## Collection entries
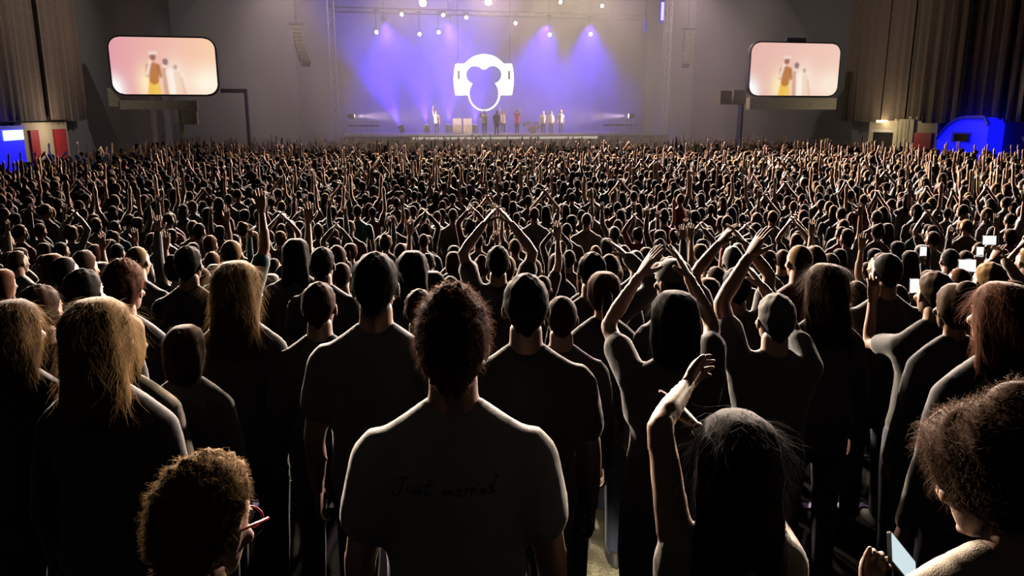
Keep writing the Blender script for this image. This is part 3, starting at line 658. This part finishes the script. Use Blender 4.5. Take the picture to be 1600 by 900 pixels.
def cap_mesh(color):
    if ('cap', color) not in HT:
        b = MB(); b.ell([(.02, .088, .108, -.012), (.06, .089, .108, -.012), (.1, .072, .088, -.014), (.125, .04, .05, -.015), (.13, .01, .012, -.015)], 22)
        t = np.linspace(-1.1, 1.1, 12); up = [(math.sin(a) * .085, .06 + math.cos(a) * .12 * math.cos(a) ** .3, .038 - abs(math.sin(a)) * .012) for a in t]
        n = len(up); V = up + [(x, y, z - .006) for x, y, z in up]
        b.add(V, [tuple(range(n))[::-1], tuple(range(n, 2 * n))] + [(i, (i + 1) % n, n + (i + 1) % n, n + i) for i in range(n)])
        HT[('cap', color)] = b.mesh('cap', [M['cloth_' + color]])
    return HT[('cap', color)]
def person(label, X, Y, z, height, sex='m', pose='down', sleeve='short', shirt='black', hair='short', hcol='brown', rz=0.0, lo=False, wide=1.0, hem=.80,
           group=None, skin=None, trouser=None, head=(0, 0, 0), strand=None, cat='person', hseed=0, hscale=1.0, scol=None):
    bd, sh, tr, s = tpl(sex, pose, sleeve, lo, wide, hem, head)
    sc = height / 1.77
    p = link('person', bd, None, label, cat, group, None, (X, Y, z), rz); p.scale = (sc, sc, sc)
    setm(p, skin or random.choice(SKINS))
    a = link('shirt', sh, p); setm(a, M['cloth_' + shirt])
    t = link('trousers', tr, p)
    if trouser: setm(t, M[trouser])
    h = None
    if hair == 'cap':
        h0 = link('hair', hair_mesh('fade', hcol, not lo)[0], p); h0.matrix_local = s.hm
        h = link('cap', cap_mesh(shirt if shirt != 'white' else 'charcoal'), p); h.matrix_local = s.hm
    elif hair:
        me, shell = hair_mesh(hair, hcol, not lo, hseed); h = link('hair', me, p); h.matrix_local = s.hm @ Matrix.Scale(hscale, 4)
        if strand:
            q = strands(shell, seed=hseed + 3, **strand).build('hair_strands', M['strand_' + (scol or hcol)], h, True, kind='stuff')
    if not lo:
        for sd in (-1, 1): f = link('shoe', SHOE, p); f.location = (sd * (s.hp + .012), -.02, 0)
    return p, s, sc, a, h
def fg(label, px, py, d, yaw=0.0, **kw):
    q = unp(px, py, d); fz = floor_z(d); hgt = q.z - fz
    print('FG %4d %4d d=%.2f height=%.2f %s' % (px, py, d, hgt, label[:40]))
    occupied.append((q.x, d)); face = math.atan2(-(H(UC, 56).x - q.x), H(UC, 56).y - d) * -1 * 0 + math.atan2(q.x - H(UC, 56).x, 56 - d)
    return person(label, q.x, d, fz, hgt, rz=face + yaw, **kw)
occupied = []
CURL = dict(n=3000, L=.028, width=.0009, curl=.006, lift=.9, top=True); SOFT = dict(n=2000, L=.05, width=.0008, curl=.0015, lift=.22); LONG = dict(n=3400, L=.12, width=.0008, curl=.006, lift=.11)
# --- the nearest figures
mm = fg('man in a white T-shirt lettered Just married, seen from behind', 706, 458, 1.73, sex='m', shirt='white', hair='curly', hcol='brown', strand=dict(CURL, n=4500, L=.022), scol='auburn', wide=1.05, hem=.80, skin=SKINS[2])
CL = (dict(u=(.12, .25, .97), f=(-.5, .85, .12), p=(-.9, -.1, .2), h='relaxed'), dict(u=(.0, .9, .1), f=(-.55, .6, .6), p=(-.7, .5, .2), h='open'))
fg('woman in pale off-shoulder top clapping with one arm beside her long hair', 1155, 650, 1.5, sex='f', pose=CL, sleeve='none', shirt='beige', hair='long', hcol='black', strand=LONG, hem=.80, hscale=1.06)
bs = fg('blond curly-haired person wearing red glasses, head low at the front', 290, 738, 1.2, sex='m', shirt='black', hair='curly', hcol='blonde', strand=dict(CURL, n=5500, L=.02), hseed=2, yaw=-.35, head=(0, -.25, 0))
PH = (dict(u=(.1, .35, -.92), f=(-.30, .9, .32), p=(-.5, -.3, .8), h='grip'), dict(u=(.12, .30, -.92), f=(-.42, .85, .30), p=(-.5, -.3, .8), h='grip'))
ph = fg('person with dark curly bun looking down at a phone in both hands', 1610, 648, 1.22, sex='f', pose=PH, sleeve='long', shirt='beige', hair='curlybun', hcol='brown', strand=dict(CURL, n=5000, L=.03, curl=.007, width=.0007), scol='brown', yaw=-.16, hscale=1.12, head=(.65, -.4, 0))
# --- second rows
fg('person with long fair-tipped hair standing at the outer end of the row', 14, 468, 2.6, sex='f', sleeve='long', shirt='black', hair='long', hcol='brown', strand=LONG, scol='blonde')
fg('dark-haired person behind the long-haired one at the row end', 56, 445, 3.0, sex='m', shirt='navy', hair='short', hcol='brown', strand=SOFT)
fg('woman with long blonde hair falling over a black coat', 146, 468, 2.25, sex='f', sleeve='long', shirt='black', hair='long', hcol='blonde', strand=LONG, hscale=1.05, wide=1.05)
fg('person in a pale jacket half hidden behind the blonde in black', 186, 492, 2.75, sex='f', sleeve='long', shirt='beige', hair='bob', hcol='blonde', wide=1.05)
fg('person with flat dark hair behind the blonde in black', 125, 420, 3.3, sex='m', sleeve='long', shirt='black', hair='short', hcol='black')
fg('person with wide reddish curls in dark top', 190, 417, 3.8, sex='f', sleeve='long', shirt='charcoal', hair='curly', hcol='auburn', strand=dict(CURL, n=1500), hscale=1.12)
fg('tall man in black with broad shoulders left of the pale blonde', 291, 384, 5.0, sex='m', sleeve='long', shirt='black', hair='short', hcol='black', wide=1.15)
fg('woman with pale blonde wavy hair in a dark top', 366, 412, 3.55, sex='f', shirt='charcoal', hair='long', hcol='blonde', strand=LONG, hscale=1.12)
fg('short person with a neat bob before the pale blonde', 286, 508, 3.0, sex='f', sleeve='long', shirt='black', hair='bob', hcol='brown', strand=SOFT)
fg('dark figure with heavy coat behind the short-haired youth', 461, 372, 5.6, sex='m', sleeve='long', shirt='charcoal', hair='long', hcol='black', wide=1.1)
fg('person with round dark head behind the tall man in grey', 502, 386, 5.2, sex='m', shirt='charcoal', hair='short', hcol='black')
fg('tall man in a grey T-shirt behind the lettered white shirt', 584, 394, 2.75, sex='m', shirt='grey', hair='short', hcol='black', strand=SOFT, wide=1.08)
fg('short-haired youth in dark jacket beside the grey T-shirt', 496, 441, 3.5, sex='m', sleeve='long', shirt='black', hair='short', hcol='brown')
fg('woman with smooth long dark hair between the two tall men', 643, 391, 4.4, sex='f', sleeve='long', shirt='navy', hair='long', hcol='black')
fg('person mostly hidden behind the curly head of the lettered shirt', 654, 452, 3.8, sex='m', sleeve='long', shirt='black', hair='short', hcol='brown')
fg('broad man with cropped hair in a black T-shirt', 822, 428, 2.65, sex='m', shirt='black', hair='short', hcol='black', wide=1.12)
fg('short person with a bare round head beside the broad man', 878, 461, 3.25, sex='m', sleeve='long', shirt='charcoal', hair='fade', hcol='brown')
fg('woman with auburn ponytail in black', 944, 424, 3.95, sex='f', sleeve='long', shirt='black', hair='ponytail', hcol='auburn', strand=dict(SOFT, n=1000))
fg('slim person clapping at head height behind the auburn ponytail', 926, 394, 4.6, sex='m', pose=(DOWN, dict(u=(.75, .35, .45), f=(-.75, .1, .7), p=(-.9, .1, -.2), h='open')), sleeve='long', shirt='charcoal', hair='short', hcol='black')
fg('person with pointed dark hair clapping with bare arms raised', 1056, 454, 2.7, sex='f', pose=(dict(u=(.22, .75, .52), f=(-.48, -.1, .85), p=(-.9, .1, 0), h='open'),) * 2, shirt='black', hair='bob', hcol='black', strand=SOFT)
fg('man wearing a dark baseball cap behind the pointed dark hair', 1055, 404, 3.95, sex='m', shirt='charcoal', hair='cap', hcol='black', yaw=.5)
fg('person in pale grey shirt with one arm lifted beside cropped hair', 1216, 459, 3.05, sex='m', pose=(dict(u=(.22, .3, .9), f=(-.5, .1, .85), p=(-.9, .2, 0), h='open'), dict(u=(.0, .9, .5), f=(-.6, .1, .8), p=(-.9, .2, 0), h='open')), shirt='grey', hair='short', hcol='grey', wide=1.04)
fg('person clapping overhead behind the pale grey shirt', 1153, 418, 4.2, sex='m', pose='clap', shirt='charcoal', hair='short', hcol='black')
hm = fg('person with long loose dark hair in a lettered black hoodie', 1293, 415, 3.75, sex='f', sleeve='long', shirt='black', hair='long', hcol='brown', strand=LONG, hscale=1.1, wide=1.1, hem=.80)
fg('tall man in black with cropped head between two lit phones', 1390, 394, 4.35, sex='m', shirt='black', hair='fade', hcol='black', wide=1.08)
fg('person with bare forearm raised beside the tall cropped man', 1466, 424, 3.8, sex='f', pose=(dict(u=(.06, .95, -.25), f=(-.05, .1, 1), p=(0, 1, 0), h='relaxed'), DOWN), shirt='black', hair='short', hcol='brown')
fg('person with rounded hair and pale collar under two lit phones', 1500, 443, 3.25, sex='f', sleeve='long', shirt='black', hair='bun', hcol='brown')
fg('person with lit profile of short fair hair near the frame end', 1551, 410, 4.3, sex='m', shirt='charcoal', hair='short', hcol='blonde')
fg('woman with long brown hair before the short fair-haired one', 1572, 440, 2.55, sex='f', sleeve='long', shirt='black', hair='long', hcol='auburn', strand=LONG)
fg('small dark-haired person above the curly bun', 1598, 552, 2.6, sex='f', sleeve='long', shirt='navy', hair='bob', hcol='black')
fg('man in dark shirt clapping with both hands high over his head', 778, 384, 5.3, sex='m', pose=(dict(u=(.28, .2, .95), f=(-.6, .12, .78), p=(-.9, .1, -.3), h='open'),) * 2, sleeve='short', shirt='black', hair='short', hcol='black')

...

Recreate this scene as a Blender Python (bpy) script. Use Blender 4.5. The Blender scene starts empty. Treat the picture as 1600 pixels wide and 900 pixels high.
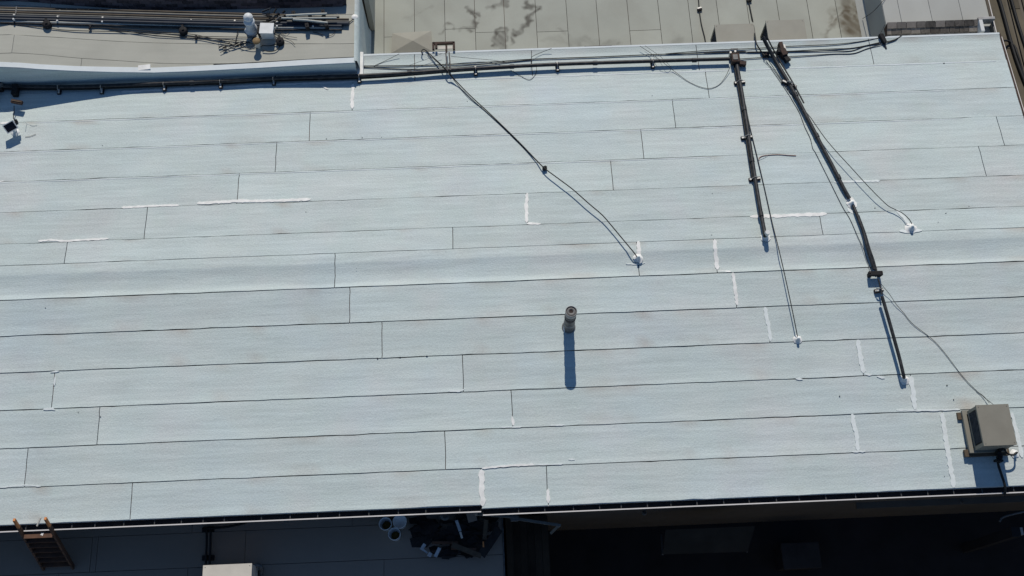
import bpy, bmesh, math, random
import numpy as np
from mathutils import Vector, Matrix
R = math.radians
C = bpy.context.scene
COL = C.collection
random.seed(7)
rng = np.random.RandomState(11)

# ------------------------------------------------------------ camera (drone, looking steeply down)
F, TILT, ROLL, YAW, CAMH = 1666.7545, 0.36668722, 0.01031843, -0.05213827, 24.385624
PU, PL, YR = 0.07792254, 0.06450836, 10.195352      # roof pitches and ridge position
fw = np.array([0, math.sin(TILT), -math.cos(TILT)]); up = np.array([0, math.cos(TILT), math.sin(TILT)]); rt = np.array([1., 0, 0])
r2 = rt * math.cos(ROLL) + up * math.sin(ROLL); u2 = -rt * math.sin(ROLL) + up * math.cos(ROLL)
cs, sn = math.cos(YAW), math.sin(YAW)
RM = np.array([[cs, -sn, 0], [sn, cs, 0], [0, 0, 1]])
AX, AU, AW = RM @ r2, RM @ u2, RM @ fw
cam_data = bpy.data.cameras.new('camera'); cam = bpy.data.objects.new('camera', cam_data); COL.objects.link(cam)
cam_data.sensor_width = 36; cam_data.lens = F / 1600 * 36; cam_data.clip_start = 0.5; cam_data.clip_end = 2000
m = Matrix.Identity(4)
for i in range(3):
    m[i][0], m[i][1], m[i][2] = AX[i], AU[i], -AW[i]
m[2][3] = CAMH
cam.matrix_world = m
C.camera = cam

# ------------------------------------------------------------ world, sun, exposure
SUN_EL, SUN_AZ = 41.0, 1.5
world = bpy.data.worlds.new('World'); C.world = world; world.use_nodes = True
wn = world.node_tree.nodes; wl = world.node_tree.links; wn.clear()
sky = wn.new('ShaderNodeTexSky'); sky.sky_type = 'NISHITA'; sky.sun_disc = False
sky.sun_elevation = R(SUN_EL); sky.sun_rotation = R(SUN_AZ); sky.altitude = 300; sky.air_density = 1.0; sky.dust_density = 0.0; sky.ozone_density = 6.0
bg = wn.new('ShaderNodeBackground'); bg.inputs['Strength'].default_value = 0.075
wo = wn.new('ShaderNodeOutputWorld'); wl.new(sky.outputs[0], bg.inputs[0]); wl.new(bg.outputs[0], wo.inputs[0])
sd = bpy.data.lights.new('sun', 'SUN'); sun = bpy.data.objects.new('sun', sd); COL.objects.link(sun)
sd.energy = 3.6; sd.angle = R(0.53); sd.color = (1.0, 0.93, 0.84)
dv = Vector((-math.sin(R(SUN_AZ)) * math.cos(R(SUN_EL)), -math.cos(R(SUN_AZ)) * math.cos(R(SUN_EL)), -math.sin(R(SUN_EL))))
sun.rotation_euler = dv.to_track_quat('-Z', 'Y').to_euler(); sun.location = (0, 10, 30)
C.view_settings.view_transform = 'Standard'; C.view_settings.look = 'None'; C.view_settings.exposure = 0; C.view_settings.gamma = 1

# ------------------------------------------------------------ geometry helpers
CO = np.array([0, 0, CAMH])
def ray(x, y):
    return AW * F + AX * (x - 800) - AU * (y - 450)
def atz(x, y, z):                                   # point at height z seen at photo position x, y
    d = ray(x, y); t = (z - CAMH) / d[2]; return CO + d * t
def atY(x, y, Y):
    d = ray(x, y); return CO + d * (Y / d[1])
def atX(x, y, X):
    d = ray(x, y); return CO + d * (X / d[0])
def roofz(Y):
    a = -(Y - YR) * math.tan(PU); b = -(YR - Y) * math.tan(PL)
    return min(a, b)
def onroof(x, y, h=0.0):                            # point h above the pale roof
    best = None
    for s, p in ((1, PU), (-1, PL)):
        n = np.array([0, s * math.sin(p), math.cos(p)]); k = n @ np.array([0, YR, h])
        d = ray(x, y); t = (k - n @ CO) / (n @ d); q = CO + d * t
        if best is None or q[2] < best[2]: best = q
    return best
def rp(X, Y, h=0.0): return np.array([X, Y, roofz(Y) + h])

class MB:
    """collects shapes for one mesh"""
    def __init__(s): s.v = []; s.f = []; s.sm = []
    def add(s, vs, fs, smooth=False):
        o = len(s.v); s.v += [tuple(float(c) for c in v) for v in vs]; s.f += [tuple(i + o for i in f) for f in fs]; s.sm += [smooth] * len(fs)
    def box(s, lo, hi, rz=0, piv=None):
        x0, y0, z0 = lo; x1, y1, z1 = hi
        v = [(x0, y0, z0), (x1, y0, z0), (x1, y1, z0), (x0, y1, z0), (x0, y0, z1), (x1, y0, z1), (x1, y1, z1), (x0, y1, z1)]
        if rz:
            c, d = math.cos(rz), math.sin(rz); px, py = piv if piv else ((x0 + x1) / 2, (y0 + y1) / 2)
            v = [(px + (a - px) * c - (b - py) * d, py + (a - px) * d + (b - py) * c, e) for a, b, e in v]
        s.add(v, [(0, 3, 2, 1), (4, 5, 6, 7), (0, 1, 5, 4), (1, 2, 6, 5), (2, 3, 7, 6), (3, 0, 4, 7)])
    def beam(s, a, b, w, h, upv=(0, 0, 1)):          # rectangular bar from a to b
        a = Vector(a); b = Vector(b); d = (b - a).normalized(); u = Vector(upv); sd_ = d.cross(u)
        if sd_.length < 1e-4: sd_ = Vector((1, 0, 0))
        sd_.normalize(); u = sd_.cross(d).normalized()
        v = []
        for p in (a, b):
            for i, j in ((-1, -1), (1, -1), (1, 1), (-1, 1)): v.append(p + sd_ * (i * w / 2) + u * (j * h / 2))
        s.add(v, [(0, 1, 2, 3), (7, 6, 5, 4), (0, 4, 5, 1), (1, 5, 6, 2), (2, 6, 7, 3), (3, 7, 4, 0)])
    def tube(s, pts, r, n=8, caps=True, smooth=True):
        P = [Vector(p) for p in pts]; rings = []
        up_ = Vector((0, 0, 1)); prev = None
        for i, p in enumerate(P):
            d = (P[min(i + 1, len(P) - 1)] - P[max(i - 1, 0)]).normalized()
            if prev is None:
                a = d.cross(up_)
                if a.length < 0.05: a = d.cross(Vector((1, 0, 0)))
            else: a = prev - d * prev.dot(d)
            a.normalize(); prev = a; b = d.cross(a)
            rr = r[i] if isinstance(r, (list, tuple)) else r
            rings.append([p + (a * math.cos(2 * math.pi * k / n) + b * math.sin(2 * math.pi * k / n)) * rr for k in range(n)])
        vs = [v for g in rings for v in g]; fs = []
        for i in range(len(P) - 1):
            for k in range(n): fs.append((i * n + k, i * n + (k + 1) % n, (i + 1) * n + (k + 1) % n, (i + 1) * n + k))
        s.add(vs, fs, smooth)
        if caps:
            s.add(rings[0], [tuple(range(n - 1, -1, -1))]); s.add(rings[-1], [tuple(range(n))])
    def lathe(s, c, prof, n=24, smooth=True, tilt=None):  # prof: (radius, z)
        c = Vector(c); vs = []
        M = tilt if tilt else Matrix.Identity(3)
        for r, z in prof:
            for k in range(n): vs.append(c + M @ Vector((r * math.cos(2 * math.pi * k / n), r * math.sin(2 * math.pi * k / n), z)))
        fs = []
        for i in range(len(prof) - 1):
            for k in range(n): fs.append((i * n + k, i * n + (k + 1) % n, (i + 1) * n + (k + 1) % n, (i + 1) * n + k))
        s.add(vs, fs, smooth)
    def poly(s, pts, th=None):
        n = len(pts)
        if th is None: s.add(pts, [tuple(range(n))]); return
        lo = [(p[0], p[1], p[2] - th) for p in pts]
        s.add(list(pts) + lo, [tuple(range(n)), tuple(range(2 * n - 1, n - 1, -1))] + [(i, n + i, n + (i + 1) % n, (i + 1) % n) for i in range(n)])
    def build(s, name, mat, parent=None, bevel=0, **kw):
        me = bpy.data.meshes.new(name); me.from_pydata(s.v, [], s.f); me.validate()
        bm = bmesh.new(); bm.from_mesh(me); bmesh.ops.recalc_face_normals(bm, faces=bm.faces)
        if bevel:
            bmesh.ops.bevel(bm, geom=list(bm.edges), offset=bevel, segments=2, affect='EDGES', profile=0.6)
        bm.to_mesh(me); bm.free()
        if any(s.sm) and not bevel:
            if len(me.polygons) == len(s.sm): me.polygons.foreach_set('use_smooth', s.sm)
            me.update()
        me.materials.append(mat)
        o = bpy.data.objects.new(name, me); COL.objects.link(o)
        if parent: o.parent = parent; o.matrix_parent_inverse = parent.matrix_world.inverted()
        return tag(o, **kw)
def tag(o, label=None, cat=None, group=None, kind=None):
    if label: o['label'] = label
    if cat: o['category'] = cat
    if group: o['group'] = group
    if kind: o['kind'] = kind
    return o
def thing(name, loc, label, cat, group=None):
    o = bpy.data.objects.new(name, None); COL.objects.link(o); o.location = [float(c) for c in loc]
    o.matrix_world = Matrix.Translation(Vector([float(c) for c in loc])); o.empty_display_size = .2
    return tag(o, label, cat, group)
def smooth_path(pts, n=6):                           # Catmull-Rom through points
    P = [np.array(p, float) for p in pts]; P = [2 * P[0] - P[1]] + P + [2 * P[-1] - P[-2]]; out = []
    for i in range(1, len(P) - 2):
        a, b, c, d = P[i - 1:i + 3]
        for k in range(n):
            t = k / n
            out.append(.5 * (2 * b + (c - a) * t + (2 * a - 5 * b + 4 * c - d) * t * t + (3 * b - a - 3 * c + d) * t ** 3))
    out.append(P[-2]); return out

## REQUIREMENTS
Start at the line above containing "Recreate this scene" and stop at the line containing "rng = np.random.RandomState(11)": print those lines and everything between them exactly, but not the pictures.

## WRITTEN REPLY
Recreate this scene as a Blender Python (bpy) script. Use Blender 4.5. The Blender scene starts empty. Treat the picture as 1600 pixels wide and 900 pixels high.
import bpy, bmesh, math, random
import numpy as np
from mathutils import Vector, Matrix
R = math.radians
C = bpy.context.scene
COL = C.collection
random.seed(7)
rng = np.random.RandomState(11)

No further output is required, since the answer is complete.